Endlich haben wir die DVU-Abgeordnete Liane Hesselbarth gefunden. Liane, das klingt nach Urwald, irgendwie wild. Pack den Tiger in den Landtag, riet die DVU in früheren Wahlkämpfen. Aber Frau Hesselbarth ist ganz handzahm. "Was wollen diese Leute?" plakatierte die DVU – erfahren wir endlich die Antwort?

Zunächst einmal will die eingeschüchterte Frau den Wählern danken. Sie sagt: "Zunächst einmal will ich mich bei den Wähler bedanken." Schon bald wolle die DVU ihre erste Sitzung halten, und dann gehe es richtig los.

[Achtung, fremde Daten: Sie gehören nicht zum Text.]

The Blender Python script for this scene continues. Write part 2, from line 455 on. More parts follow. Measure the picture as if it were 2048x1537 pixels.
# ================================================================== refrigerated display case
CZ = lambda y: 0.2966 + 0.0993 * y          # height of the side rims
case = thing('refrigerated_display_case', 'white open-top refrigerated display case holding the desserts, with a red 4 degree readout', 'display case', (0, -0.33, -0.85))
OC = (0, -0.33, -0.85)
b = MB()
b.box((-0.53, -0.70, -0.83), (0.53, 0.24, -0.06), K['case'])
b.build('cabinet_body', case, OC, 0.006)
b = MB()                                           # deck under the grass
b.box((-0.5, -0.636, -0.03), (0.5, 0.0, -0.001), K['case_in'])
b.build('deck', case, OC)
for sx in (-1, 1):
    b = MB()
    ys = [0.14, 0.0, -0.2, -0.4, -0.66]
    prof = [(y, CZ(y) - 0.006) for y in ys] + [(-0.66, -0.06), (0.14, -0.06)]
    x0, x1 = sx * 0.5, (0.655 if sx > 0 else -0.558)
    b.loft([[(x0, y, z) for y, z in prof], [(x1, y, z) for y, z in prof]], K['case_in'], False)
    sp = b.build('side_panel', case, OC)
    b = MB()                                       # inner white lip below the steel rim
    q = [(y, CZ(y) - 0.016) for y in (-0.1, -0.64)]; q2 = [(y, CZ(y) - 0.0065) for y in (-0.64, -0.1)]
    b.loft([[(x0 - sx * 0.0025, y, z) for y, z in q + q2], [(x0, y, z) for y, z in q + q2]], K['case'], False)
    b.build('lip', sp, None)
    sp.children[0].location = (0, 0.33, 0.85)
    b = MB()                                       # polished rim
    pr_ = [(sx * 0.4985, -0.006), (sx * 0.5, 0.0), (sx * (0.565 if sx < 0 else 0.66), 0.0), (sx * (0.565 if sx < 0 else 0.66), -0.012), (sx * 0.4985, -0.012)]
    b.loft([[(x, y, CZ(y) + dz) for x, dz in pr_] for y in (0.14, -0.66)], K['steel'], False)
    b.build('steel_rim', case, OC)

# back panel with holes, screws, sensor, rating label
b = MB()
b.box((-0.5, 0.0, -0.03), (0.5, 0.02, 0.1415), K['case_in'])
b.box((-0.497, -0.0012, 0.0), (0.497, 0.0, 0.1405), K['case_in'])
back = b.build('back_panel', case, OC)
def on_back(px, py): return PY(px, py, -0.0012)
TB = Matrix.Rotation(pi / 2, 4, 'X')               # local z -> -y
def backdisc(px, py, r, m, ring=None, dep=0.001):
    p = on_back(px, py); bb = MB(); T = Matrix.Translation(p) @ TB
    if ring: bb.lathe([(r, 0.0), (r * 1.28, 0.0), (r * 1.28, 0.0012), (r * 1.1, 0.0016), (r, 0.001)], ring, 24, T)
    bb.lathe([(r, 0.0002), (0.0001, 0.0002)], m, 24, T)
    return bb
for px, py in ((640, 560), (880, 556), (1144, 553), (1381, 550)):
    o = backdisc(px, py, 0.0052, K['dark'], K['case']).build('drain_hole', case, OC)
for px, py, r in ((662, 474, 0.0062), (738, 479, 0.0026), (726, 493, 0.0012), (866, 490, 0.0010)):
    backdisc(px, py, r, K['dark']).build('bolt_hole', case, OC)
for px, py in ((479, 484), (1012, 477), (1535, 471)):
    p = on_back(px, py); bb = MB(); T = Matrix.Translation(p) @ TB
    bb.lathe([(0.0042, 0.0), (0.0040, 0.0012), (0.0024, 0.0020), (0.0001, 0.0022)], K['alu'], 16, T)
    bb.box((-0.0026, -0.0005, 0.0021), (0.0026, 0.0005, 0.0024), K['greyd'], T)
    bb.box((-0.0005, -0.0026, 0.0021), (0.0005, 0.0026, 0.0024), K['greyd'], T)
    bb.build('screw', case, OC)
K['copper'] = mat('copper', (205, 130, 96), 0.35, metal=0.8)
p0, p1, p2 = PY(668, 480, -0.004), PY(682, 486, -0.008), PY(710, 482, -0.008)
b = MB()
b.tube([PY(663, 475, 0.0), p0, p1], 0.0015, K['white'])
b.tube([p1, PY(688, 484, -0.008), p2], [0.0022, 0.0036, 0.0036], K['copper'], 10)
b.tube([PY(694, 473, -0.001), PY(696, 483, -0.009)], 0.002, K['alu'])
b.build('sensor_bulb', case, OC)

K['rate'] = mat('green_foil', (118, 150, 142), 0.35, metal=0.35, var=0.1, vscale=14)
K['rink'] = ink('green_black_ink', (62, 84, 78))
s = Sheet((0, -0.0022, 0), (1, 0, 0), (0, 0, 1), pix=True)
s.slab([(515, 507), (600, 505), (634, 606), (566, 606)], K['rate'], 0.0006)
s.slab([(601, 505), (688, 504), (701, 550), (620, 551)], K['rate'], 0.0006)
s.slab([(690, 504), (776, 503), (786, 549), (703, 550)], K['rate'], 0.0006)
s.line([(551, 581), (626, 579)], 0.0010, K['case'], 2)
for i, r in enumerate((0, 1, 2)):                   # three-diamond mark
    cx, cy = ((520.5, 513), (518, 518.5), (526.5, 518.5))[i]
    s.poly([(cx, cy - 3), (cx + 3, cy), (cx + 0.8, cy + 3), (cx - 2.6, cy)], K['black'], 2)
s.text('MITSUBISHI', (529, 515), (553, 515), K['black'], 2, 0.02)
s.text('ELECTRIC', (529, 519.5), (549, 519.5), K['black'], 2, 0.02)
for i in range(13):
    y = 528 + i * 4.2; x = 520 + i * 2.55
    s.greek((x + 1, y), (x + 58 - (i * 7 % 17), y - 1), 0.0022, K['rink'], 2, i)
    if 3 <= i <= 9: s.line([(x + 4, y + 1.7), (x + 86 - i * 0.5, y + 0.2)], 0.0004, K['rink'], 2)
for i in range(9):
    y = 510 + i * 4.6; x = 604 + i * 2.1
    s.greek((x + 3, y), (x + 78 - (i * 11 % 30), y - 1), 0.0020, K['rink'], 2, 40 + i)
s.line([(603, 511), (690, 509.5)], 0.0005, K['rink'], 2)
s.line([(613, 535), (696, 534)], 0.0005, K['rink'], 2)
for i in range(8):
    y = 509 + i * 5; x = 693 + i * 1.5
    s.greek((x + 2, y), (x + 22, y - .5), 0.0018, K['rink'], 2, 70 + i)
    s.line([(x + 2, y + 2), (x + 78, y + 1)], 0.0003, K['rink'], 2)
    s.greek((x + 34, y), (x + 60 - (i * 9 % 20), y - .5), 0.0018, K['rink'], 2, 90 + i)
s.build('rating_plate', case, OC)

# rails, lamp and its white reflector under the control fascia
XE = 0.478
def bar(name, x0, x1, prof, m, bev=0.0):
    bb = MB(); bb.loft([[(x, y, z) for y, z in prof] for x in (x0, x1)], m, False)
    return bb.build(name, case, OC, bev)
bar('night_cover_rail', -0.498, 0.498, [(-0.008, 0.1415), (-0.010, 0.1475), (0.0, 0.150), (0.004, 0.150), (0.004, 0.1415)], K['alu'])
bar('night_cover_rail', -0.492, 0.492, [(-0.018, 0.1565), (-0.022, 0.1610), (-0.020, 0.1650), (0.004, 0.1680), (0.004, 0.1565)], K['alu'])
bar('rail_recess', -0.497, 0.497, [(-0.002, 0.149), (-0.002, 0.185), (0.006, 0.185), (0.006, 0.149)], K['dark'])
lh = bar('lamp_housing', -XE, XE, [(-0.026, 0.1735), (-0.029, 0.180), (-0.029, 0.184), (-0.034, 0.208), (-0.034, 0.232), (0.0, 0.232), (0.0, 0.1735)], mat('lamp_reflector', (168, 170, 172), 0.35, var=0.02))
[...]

Aus dem Hintergrund grölt einer etwas Unfreundliches. Frau Hesselbarth kommt ins Stocken, tut beleidigt. Sie dürfe weitersprechen, sagt ermunternd der Moderator in die Stille. Die DVU-Abgeordnete schaut schnell auf einen kleinen Spickzettel, und sagt. "Das mit ’Deutsche Arbeit für Deutsche‘ ist überhaupt kein Quatsch. Wir haben in Brandenburg zum Beispiel 50.000 gewerbliche Bauarbeiter und dabei 51.000 andere, also Schwarzarbeiter. Nee falsch, also ..."

Wir haben genug gesehen und gehört. Was uns von diesem Abend bleibt, ist nur die kaputte Fernbedienung.